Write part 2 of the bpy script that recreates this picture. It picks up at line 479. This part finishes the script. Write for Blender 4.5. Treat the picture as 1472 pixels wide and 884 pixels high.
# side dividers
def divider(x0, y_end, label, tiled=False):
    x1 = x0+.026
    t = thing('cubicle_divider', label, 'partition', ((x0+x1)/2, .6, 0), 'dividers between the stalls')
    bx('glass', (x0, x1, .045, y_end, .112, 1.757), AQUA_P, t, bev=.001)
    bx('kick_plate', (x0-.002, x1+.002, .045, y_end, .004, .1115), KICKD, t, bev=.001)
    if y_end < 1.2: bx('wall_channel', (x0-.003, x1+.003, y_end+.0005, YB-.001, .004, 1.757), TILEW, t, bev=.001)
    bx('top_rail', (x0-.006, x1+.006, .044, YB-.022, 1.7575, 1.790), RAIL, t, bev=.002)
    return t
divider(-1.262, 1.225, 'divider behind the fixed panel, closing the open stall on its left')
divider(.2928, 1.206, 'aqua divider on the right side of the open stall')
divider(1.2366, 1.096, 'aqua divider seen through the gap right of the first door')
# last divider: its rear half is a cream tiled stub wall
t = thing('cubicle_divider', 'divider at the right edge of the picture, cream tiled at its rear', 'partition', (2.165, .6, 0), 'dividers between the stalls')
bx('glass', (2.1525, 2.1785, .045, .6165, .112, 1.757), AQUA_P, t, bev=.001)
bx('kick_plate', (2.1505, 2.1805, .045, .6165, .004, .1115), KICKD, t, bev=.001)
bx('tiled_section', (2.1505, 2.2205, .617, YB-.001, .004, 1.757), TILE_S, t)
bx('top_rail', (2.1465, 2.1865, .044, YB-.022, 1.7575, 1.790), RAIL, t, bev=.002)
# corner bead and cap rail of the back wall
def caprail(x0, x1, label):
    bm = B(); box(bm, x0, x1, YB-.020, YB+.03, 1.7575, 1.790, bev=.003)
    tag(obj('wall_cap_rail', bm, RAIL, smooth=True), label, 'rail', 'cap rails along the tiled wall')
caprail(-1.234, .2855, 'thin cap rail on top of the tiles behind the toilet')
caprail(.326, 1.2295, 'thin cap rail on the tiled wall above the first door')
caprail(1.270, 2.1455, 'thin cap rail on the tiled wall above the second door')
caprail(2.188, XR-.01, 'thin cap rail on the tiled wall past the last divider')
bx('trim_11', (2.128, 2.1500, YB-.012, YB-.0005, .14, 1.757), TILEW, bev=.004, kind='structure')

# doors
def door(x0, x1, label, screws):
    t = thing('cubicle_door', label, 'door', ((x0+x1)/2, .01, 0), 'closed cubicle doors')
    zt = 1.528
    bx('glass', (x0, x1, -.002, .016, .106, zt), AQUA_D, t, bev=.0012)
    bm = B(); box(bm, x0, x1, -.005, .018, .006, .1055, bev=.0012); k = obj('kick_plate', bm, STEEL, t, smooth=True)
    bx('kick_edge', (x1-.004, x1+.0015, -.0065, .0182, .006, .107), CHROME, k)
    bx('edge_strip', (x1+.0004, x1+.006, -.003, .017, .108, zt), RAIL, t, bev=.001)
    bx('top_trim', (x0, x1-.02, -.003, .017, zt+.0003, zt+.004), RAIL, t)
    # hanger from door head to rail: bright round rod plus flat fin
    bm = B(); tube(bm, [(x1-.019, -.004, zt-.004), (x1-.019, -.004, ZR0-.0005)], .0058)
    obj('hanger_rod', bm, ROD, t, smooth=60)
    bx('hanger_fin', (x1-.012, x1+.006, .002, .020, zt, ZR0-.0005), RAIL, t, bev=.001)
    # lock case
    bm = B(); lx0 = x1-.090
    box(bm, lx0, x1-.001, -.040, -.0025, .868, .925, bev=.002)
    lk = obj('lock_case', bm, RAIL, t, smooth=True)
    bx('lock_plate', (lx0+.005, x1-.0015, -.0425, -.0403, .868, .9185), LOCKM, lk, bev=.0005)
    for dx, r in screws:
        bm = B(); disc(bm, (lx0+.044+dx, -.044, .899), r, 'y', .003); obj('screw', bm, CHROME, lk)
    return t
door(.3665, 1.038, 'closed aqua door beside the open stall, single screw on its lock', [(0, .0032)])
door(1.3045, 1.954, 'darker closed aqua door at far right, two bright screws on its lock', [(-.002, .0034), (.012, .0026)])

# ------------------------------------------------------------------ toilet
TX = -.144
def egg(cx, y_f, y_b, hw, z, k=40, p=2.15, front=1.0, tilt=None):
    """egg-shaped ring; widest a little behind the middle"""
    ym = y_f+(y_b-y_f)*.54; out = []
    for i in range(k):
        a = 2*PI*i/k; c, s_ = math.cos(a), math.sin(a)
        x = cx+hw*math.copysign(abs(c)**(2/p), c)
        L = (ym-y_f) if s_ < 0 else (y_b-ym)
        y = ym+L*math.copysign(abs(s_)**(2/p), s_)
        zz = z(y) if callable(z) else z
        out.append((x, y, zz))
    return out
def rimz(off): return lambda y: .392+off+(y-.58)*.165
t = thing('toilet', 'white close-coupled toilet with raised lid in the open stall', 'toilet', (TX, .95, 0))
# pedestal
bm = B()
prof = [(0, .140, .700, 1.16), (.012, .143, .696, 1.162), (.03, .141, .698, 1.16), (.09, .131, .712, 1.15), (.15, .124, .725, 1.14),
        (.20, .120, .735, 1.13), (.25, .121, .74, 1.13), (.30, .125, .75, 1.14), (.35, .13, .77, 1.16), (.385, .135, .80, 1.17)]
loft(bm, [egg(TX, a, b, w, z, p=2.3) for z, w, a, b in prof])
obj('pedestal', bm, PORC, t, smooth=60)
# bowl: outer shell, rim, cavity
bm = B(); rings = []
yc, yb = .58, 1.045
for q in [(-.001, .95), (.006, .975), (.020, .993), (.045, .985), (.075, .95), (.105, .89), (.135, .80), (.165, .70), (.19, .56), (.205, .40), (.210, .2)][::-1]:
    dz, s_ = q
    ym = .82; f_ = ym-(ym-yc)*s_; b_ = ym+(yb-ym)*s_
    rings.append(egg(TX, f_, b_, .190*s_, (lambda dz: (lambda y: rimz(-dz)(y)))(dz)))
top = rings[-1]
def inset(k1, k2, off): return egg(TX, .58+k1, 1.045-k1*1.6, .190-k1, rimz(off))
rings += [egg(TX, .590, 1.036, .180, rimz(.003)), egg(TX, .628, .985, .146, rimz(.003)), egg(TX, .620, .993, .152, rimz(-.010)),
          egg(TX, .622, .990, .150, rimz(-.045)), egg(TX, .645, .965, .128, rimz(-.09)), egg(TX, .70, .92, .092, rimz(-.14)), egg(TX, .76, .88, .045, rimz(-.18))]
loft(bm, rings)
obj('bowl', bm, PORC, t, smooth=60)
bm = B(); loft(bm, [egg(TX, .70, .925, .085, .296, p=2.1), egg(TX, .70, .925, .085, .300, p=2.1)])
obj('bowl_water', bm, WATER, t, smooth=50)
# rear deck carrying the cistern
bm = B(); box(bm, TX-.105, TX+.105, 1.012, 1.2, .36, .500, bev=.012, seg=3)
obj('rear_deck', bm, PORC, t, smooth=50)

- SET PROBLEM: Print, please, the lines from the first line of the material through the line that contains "y_end, .112, 1.757), AQUA_P, t, bev=.001)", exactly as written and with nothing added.

- ANSWER FOR THE TASK:
Write part 2 of the bpy script that recreates this picture. It picks up at line 479. This part finishes the script. Write for Blender 4.5. Treat the picture as 1472 pixels wide and 884 pixels high.
# side dividers
def divider(x0, y_end, label, tiled=False):
    x1 = x0+.026
    t = thing('cubicle_divider', label, 'partition', ((x0+x1)/2, .6, 0), 'dividers between the stalls')
    bx('glass', (x0, x1, .045, y_end, .112, 1.757), AQUA_P, t, bev=.001)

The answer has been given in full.